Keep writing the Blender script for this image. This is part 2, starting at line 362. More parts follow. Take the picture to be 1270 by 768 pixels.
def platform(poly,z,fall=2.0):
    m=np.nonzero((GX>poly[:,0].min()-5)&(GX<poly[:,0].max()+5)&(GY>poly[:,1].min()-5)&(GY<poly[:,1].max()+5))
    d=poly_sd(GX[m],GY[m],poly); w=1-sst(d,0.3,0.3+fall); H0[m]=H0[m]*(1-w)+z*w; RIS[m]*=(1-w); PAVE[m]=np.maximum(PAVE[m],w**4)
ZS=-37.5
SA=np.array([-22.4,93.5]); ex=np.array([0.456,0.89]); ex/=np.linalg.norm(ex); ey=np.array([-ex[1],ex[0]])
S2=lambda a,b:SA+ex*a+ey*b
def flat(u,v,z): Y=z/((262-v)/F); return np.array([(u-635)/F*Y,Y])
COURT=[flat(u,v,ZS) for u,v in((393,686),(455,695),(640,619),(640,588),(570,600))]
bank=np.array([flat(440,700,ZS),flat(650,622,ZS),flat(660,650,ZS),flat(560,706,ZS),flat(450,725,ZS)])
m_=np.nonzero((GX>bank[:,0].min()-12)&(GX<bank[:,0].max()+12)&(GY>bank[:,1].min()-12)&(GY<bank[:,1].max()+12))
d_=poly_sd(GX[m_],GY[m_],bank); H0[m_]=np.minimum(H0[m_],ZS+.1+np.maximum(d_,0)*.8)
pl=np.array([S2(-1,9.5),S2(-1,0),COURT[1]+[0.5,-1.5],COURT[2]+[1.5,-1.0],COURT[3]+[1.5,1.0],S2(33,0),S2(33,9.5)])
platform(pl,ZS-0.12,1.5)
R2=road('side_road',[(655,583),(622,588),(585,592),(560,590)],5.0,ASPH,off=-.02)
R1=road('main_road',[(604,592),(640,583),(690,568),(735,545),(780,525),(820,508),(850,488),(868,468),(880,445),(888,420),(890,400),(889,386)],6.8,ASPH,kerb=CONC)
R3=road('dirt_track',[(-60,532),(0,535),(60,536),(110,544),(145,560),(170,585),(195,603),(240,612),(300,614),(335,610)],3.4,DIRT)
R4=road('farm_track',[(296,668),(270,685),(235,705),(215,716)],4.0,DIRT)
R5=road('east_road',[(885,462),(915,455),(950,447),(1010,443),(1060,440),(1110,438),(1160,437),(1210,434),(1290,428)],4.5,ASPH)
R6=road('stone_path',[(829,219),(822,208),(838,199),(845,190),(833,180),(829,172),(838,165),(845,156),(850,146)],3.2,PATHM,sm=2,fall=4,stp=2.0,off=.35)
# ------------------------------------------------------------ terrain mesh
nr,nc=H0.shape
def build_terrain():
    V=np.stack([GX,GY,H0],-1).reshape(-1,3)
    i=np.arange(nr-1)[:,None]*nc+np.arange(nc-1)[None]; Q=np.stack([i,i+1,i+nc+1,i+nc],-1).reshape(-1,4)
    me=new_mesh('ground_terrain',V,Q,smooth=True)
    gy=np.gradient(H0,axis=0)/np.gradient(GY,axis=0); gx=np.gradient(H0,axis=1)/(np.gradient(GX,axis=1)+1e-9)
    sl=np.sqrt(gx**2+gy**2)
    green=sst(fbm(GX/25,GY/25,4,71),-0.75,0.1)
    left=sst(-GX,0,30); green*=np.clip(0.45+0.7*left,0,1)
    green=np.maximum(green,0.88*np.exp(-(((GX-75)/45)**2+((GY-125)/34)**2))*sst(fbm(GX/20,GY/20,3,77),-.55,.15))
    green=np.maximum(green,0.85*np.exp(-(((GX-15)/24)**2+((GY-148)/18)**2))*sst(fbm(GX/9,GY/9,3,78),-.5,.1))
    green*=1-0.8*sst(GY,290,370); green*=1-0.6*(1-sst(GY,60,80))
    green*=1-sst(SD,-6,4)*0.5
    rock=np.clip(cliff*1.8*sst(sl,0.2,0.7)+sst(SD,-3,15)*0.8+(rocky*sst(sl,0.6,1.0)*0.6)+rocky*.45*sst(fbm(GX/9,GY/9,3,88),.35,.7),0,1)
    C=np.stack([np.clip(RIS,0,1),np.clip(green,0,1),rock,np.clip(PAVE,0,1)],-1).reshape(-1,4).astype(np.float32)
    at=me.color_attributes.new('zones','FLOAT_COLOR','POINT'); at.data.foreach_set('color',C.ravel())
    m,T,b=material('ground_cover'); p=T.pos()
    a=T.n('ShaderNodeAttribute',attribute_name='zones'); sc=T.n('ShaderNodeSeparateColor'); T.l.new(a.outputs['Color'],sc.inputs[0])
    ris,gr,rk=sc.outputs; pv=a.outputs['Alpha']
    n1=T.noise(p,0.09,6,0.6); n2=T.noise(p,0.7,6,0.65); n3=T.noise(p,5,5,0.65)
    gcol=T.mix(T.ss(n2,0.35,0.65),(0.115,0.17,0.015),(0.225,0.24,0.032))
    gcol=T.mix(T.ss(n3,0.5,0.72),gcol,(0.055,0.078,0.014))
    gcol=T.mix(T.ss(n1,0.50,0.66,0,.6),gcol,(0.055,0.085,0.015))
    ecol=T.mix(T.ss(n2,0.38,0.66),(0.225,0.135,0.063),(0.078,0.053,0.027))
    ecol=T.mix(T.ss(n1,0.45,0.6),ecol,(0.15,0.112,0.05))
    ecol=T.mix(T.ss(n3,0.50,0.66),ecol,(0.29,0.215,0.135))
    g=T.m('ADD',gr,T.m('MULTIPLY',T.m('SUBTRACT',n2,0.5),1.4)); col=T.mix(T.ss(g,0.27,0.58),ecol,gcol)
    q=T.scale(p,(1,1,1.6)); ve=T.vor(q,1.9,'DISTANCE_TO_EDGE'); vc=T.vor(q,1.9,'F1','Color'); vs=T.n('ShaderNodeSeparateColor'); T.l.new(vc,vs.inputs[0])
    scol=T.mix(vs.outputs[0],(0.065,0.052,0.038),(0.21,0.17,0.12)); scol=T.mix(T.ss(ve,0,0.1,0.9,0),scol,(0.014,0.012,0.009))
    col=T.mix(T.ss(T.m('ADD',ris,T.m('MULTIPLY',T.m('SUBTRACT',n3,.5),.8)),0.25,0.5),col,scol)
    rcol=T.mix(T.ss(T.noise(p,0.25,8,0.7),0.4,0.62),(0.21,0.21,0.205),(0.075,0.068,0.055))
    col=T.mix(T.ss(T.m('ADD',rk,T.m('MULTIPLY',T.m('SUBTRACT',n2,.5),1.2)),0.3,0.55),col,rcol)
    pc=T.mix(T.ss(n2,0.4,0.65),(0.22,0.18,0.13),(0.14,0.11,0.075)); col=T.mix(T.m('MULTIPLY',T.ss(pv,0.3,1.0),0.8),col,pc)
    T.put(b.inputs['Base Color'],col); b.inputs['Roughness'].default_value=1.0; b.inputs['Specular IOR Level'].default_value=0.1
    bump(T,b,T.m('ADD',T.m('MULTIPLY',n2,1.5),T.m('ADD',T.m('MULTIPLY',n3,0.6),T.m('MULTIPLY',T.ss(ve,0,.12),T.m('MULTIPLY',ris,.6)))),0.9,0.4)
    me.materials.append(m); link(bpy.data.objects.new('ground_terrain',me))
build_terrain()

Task
Quote the listing in full, please, keeping every line exact.

Answer to this exercise
Keep writing the Blender script for this image. This is part 2, starting at line 362. More parts follow. Take the picture to be 1270 by 768 pixels.
def platform(poly,z,fall=2.0):
    m=np.nonzero((GX>poly[:,0].min()-5)&(GX<poly[:,0].max()+5)&(GY>poly[:,1].min()-5)&(GY<poly[:,1].max()+5))
    d=poly_sd(GX[m],GY[m],poly); w=1-sst(d,0.3,0.3+fall); H0[m]=H0[m]*(1-w)+z*w; RIS[m]*=(1-w); PAVE[m]=np.maximum(PAVE[m],w**4)
ZS=-37.5
SA=np.array([-22.4,93.5]); ex=np.array([0.456,0.89]); ex/=np.linalg.norm(ex); ey=np.array([-ex[1],ex[0]])
S2=lambda a,b:SA+ex*a+ey*b
def flat(u,v,z): Y=z/((262-v)/F); return np.array([(u-635)/F*Y,Y])
COURT=[flat(u,v,ZS) for u,v in((393,686),(455,695),(640,619),(640,588),(570,600))]
bank=np.array([flat(440,700,ZS),flat(650,622,ZS),flat(660,650,ZS),flat(560,706,ZS),flat(450,725,ZS)])
m_=np.nonzero((GX>bank[:,0].min()-12)&(GX<bank[:,0].max()+12)&(GY>bank[:,1].min()-12)&(GY<bank[:,1].max()+12))
d_=poly_sd(GX[m_],GY[m_],bank); H0[m_]=np.minimum(H0[m_],ZS+.1+np.maximum(d_,0)*.8)
pl=np.array([S2(-1,9.5),S2(-1,0),COURT[1]+[0.5,-1.5],COURT[2]+[1.5,-1.0],COURT[3]+[1.5,1.0],S2(33,0),S2(33,9.5)])
platform(pl,ZS-0.12,1.5)
R2=road('side_road',[(655,583),(622,588),(585,592),(560,590)],5.0,ASPH,off=-.02)
R1=road('main_road',[(604,592),(640,583),(690,568),(735,545),(780,525),(820,508),(850,488),(868,468),(880,445),(888,420),(890,400),(889,386)],6.8,ASPH,kerb=CONC)
R3=road('dirt_track',[(-60,532),(0,535),(60,536),(110,544),(145,560),(170,585),(195,603),(240,612),(300,614),(335,610)],3.4,DIRT)
R4=road('farm_track',[(296,668),(270,685),(235,705),(215,716)],4.0,DIRT)
R5=road('east_road',[(885,462),(915,455),(950,447),(1010,443),(1060,440),(1110,438),(1160,437),(1210,434),(1290,428)],4.5,ASPH)
R6=road('stone_path',[(829,219),(822,208),(838,199),(845,190),(833,180),(829,172),(838,165),(845,156),(850,146)],3.2,PATHM,sm=2,fall=4,stp=2.0,off=.35)
# ------------------------------------------------------------ terrain mesh
nr,nc=H0.shape
def build_terrain():
    V=np.stack([GX,GY,H0],-1).reshape(-1,3)
    i=np.arange(nr-1)[:,None]*nc+np.arange(nc-1)[None]; Q=np.stack([i,i+1,i+nc+1,i+nc],-1).reshape(-1,4)
    me=new_mesh('ground_terrain',V,Q,smooth=True)
    gy=np.gradient(H0,axis=0)/np.gradient(GY,axis=0); gx=np.gradient(H0,axis=1)/(np.gradient(GX,axis=1)+1e-9)
    sl=np.sqrt(gx**2+gy**2)
    green=sst(fbm(GX/25,GY/25,4,71),-0.75,0.1)
    left=sst(-GX,0,30); green*=np.clip(0.45+0.7*left,0,1)
    green=np.maximum(green,0.88*np.exp(-(((GX-75)/45)**2+((GY-125)/34)**2))*sst(fbm(GX/20,GY/20,3,77),-.55,.15))
    green=np.maximum(green,0.85*np.exp(-(((GX-15)/24)**2+((GY-148)/18)**2))*sst(fbm(GX/9,GY/9,3,78),-.5,.1))
    green*=1-0.8*sst(GY,290,370); green*=1-0.6*(1-sst(GY,60,80))
    green*=1-sst(SD,-6,4)*0.5
    rock=np.clip(cliff*1.8*sst(sl,0.2,0.7)+sst(SD,-3,15)*0.8+(rocky*sst(sl,0.6,1.0)*0.6)+rocky*.45*sst(fbm(GX/9,GY/9,3,88),.35,.7),0,1)
    C=np.stack([np.clip(RIS,0,1),np.clip(green,0,1),rock,np.clip(PAVE,0,1)],-1).reshape(-1,4).astype(np.float32)
    at=me.color_attributes.new('zones','FLOAT_COLOR','POINT'); at.data.foreach_set('color',C.ravel())
    m,T,b=material('ground_cover'); p=T.pos()
    a=T.n('ShaderNodeAttribute',attribute_name='zones'); sc=T.n('ShaderNodeSeparateColor'); T.l.new(a.outputs['Color'],sc.inputs[0])
    ris,gr,rk=sc.outputs; pv=a.outputs['Alpha']
    n1=T.noise(p,0.09,6,0.6); n2=T.noise(p,0.7,6,0.65); n3=T.noise(p,5,5,0.65)
    gcol=T.mix(T.ss(n2,0.35,0.65),(0.115,0.17,0.015),(0.225,0.24,0.032))
    gcol=T.mix(T.ss(n3,0.5,0.72),gcol,(0.055,0.078,0.014))
    gcol=T.mix(T.ss(n1,0.50,0.66,0,.6),gcol,(0.055,0.085,0.015))
    ecol=T.mix(T.ss(n2,0.38,0.66),(0.225,0.135,0.063),(0.078,0.053,0.027))
    ecol=T.mix(T.ss(n1,0.45,0.6),ecol,(0.15,0.112,0.05))
    ecol=T.mix(T.ss(n3,0.50,0.66),ecol,(0.29,0.215,0.135))
    g=T.m('ADD',gr,T.m('MULTIPLY',T.m('SUBTRACT',n2,0.5),1.4)); col=T.mix(T.ss(g,0.27,0.58),ecol,gcol)
    q=T.scale(p,(1,1,1.6)); ve=T.vor(q,1.9,'DISTANCE_TO_EDGE'); vc=T.vor(q,1.9,'F1','Color'); vs=T.n('ShaderNodeSeparateColor'); T.l.new(vc,vs.inputs[0])
    scol=T.mix(vs.outputs[0],(0.065,0.052,0.038),(0.21,0.17,0.12)); scol=T.mix(T.ss(ve,0,0.1,0.9,0),scol,(0.014,0.012,0.009))
    col=T.mix(T.ss(T.m('ADD',ris,T.m('MULTIPLY',T.m('SUBTRACT',n3,.5),.8)),0.25,0.5),col,scol)
    rcol=T.mix(T.ss(T.noise(p,0.25,8,0.7),0.4,0.62),(0.21,0.21,0.205),(0.075,0.068,0.055))
    col=T.mix(T.ss(T.m('ADD',rk,T.m('MULTIPLY',T.m('SUBTRACT',n2,.5),1.2)),0.3,0.55),col,rcol)
    pc=T.mix(T.ss(n2,0.4,0.65),(0.22,0.18,0.13),(0.14,0.11,0.075)); col=T.mix(T.m('MULTIPLY',T.ss(pv,0.3,1.0),0.8),col,pc)
    T.put(b.inputs['Base Color'],col); b.inputs['Roughness'].default_value=1.0; b.inputs['Specular IOR Level'].default_value=0.1
    bump(T,b,T.m('ADD',T.m('MULTIPLY',n2,1.5),T.m('ADD',T.m('MULTIPLY',n3,0.6),T.m('MULTIPLY',T.ss(ve,0,.12),T.m('MULTIPLY',ris,.6)))),0.9,0.4)
    me.materials.append(m); link(bpy.data.objects.new('ground_terrain',me))
build_terrain()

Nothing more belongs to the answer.